Italian Treasury officials rejected proposals to create a so-called bad bank for the non-performing loans of the nation’s lenders amid concern the plan would strengthen the link between sovereign and bank debt, said people with knowledge of the matter.
At least three restructuring advisers held talks with government officials about a bad bank that Italy could fund without seeking external aid, said the people, who declined to be identified because the discussions were private. The bad bank could hold 30 billion euros ($39 billion) to 100 billion euros of assets and lenders would receive government bonds in return for their bad loans, according to one person.
Italy didn’t solicit the proposals and there is no current plan to create a bad bank because deteriorating credit is in line with the government’s expectations, the people said. An official for the Rome-based Treasury declined to comment.
A bad bank is a tool the government could use to spur a turnaround in the country’s economy by easing funding needs among smaller banks that would allow them to boost lending, said the people. Still, it could strengthen the link between government and bank debt, going against reforms including plans for a European banking union that seek to weaken that nexus that has exacerbated the region’s debt crisis.
Germany, Spain
Ireland and Germany have set up bad banks to get risky loans off the books of some of their lenders. Spain also is in the process of creating a bad bank after the collapse of its real estate market left the country’s lenders with 180 billion euros of problematic property loans and assets.
Gross non-performing loans at Italian banks account for 10.7 percent of total loans, lagging only Greece and Ireland in the euro area, according to data published by the International Monetary Fund in October. Italy’s banking association says the rate is about half the IMF’s projection, estimating the ratio at 5.9 percent at the end of September.
While Italian banks have stricter reporting requirements for bad loans compared with other lenders in the region, Italian banks will need to raise more capital from private investors, Ignazio Visco, Italy’s central bank governor, said on Oct. 13, without elaborating.

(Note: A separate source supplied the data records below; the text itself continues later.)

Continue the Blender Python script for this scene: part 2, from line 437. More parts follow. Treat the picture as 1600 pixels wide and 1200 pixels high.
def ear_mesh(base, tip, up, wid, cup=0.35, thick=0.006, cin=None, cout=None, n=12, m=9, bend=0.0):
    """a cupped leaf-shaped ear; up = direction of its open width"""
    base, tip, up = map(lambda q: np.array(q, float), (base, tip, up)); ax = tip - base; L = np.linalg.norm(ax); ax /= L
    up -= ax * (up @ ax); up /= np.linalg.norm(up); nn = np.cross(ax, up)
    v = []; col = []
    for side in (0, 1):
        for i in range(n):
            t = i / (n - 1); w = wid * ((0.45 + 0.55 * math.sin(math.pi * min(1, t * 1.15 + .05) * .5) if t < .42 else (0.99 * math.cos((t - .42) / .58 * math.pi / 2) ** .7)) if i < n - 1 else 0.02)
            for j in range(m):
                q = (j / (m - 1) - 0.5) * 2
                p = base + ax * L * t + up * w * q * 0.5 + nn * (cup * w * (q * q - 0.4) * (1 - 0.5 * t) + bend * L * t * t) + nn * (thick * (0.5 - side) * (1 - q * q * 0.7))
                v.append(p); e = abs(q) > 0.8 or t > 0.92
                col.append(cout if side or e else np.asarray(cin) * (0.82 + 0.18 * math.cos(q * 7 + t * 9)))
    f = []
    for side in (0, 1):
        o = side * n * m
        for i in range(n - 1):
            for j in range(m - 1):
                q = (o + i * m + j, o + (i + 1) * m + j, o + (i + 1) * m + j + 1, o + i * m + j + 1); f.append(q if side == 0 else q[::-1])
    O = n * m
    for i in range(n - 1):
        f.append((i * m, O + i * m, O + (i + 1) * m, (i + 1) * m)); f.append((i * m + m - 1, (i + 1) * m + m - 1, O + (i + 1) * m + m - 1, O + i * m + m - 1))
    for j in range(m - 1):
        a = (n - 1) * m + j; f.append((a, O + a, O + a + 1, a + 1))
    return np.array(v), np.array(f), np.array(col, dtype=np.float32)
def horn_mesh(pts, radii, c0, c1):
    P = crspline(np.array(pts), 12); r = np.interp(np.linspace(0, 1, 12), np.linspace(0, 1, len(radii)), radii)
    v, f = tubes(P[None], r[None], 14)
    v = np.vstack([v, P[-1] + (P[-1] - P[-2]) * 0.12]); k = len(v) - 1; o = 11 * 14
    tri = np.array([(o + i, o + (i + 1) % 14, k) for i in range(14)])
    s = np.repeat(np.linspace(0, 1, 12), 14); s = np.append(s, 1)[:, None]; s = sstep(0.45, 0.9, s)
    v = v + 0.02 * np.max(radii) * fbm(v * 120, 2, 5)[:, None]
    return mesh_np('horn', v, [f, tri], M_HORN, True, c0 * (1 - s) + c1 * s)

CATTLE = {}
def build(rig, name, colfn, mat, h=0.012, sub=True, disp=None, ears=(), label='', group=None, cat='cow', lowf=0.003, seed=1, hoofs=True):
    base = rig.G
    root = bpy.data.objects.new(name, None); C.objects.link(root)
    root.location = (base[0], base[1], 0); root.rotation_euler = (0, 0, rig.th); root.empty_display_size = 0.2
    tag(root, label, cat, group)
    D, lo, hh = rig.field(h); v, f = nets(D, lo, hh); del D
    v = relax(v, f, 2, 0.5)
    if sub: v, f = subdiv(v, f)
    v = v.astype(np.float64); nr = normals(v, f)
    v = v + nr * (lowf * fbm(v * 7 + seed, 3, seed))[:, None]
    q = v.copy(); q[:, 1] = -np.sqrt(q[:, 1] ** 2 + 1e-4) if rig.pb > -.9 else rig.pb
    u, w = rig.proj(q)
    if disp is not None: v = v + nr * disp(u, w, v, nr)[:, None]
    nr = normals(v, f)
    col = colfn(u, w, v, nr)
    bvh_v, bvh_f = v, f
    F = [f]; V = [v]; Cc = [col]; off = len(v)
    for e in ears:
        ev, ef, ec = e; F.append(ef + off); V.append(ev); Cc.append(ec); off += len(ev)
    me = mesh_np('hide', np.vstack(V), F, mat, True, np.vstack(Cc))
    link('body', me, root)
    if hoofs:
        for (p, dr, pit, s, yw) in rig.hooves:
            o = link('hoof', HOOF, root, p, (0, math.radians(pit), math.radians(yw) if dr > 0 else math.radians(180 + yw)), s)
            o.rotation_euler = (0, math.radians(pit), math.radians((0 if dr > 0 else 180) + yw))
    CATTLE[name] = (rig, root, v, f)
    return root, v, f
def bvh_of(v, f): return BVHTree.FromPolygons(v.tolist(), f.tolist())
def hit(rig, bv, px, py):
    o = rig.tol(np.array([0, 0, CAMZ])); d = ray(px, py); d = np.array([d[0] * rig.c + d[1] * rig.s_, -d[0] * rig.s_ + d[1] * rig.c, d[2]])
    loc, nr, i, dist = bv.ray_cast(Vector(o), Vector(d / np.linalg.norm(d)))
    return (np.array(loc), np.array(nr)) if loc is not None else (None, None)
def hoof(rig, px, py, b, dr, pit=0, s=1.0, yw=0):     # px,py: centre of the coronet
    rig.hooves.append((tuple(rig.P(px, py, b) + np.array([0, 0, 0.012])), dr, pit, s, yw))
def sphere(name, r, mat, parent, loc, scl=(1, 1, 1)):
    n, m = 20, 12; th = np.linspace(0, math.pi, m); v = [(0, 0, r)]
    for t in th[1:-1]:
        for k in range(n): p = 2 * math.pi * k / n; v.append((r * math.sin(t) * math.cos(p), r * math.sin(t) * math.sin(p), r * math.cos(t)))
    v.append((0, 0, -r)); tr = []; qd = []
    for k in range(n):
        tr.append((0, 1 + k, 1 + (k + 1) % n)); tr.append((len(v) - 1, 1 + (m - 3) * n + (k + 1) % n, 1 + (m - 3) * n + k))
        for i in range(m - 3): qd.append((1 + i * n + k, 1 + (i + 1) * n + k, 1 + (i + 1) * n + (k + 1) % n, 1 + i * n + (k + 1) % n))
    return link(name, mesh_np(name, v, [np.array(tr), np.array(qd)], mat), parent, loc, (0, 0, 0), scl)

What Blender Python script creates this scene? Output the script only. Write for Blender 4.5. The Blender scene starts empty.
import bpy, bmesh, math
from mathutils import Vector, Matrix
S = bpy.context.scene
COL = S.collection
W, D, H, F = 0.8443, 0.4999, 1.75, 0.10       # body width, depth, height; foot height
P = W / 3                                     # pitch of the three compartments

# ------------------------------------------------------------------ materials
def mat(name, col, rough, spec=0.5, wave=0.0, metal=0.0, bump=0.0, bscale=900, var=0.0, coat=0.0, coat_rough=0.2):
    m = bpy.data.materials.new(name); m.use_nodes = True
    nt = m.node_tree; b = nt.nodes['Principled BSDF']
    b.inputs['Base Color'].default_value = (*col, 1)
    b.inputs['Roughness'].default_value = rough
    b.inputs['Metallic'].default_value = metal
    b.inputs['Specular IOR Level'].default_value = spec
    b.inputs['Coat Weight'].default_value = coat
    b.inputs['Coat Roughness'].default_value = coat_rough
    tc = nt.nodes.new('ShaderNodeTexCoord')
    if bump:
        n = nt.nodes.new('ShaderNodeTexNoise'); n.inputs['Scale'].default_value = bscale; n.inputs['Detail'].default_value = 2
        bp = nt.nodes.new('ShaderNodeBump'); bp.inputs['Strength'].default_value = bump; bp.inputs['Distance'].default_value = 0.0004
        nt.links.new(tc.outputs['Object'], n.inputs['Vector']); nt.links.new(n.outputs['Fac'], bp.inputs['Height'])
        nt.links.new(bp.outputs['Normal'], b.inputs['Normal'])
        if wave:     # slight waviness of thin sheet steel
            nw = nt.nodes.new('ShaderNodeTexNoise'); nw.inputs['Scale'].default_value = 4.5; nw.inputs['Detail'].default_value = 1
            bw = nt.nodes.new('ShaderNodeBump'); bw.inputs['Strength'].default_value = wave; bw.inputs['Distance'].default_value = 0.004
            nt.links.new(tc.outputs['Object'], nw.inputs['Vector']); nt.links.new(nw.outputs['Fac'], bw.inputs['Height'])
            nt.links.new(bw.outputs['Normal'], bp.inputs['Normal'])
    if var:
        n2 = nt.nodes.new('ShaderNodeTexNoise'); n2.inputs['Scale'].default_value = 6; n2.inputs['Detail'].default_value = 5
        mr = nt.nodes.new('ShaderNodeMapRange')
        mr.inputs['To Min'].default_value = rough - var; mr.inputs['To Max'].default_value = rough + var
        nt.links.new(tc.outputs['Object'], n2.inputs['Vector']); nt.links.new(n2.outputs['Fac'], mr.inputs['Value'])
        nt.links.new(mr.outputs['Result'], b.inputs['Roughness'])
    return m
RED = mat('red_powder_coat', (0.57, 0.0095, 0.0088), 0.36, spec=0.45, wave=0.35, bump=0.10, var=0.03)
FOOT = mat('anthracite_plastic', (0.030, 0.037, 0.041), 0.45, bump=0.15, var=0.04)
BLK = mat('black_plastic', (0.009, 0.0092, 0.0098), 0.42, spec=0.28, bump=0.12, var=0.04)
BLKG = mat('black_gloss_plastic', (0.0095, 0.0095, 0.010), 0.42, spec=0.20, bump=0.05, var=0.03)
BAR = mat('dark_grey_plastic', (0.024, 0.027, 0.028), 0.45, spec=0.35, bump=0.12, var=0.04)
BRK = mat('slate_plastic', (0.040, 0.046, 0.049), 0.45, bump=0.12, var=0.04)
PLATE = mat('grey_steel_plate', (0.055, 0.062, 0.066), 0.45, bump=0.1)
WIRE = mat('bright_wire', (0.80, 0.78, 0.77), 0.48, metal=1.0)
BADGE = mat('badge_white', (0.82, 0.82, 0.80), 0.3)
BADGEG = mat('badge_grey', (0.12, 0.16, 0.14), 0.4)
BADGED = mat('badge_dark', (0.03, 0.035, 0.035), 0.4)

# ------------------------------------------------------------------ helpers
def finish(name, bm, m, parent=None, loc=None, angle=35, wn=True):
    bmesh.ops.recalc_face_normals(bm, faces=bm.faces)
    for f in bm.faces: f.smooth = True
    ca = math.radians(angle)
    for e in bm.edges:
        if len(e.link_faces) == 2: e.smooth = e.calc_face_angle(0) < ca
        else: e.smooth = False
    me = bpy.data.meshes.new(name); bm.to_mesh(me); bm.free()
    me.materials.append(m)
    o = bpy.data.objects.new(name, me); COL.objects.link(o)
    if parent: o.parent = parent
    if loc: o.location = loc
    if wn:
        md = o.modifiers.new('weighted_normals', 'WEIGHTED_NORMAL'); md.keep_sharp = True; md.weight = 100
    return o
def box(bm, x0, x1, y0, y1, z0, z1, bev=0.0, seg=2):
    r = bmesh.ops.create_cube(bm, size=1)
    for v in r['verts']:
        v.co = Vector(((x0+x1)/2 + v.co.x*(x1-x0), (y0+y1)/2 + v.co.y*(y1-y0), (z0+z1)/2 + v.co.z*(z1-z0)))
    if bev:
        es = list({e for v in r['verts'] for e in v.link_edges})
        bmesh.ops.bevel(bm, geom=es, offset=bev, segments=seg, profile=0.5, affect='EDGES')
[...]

The euro region’s third-biggest economy contracted at a slower pace in the three months through September and will emerge from recession next year, Italy’s central bank said in an Oct. 16 report. The economy won’t start recovering until the second half of 2013 as foreign demand fails to offset the effect of a decline in household spending, the national statistics institute said today. Gross domestic product will shrink 2.3 percent in 2012 and 0.5 percent in 2013, Rome-based Istat said.